In issuing the fresh directive, CBSL said the move was after considering the recent monetary policy tightening measures and the expected macroeconomic developments and the prevailing interest rates on foreign currency deposits.
The Monetary Board issued an amendment to the Monetary Law Act Order No. 3 of 2021 on maximum interest rates on foreign currency deposits of Licenced Commercial Bank and the National Savings Bank, removing the existing maximum interest rate limits imposed on foreign currency deposits. Accordingly, Orders two and three of the cited order have been deleted.
Previously banks were told that with a maturity of less than or equal to one year shall be based on the simple average of the primary market yields of 364-days Treasury Bills determined at auctions held during the last calendar month of the previous quarter less 150 basis points, or 5%, whichever is higher and; with a maturity of more than one year shall be determined based on the market behaviour.
In the case of Special Deposit Accounts in FCY, the additional interest rate that can be offered or paid shall be over and above the interest rate applicable.

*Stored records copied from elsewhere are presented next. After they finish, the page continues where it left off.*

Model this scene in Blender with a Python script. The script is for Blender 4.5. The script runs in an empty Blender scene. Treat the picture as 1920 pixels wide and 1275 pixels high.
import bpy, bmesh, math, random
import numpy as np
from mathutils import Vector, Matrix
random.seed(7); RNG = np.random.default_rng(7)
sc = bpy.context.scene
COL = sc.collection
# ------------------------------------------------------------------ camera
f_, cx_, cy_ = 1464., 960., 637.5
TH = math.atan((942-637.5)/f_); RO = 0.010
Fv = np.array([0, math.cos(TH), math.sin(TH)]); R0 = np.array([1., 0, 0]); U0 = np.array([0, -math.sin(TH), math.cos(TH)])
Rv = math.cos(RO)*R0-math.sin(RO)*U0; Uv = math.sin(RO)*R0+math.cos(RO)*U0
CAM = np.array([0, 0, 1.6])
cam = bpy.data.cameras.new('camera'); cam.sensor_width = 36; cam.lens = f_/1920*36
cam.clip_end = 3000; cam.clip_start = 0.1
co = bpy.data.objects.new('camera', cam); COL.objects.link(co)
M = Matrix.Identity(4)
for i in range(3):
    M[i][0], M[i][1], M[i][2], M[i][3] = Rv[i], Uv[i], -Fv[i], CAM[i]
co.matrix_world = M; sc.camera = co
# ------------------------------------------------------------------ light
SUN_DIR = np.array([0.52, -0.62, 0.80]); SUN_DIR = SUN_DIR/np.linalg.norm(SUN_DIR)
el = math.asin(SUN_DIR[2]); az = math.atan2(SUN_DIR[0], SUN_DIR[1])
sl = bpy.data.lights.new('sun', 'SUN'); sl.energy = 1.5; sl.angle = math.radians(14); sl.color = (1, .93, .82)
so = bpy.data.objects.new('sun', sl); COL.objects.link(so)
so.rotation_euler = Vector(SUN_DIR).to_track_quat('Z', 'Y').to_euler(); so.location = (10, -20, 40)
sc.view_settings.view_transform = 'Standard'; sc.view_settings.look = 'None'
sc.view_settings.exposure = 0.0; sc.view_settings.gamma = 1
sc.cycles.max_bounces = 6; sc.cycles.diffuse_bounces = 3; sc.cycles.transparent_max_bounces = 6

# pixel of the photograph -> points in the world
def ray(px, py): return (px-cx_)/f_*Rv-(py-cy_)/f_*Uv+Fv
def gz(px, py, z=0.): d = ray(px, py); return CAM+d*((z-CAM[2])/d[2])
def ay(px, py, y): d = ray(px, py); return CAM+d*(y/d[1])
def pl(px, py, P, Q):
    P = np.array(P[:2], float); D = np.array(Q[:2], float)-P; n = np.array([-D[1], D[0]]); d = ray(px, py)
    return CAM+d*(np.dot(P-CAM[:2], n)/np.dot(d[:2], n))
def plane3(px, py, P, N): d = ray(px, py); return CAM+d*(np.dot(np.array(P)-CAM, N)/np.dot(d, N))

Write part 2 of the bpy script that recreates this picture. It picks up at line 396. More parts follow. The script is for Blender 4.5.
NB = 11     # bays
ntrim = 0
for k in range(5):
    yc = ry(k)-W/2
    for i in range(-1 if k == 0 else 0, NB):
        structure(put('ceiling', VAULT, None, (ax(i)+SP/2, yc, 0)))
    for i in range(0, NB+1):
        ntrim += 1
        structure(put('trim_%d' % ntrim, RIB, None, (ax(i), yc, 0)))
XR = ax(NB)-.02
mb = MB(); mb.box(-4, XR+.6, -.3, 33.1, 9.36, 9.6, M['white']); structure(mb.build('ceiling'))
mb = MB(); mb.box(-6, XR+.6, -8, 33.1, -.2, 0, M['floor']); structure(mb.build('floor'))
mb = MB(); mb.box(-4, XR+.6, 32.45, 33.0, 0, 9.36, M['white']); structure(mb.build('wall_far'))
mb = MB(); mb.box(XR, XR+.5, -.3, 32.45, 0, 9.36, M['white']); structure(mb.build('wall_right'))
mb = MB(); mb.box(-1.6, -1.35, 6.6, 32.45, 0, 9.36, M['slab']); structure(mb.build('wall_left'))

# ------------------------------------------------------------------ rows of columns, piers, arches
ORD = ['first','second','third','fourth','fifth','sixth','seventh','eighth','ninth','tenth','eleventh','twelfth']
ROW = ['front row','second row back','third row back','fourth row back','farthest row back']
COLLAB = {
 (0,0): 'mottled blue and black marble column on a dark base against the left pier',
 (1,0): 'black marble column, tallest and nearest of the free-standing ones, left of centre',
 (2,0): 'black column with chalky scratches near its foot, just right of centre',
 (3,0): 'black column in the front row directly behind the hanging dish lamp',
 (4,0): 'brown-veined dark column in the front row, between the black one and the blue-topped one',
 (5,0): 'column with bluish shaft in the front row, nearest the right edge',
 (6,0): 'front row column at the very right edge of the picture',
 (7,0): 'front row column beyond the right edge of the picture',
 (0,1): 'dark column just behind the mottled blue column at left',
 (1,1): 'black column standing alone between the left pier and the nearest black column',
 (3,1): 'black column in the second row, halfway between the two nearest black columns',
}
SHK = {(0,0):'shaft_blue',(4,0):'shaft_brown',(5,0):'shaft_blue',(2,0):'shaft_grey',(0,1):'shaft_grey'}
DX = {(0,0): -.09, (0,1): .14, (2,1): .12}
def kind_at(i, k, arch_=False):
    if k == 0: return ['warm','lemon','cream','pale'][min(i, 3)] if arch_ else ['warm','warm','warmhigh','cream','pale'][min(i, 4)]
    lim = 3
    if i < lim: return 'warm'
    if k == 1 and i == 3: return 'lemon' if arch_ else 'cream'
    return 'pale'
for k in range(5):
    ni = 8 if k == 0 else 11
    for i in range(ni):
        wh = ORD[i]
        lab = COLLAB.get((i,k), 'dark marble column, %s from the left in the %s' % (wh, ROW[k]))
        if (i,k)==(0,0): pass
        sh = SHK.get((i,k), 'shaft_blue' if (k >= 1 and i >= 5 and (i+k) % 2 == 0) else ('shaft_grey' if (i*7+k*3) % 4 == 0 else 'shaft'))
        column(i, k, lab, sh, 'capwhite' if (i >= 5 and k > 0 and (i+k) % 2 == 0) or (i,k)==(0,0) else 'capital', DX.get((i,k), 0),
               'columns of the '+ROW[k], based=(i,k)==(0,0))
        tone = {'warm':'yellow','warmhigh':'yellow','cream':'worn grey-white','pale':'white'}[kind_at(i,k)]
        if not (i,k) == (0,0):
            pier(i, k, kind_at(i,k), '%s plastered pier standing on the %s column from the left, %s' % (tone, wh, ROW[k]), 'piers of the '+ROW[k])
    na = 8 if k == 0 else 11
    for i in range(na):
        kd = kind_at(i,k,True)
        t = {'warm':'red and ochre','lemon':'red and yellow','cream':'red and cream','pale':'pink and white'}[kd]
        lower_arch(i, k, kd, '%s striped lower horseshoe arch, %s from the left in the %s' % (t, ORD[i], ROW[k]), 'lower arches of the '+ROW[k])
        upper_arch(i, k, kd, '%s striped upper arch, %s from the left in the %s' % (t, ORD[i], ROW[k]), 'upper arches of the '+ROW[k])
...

The auctions for calculating the above average rate, shall be selected based on the auction date falling within the corresponding calendar month, and not the settlement date. The maximum interest rates for the forthcoming quarter shall be computed on the last working day of the current quarter
When the earlier scheme was announced on 30 December 2021 banking analysts said maximum rate could be as high as 6.5% for normal FCY deposits and 8.5% for Special Deposit Accounts.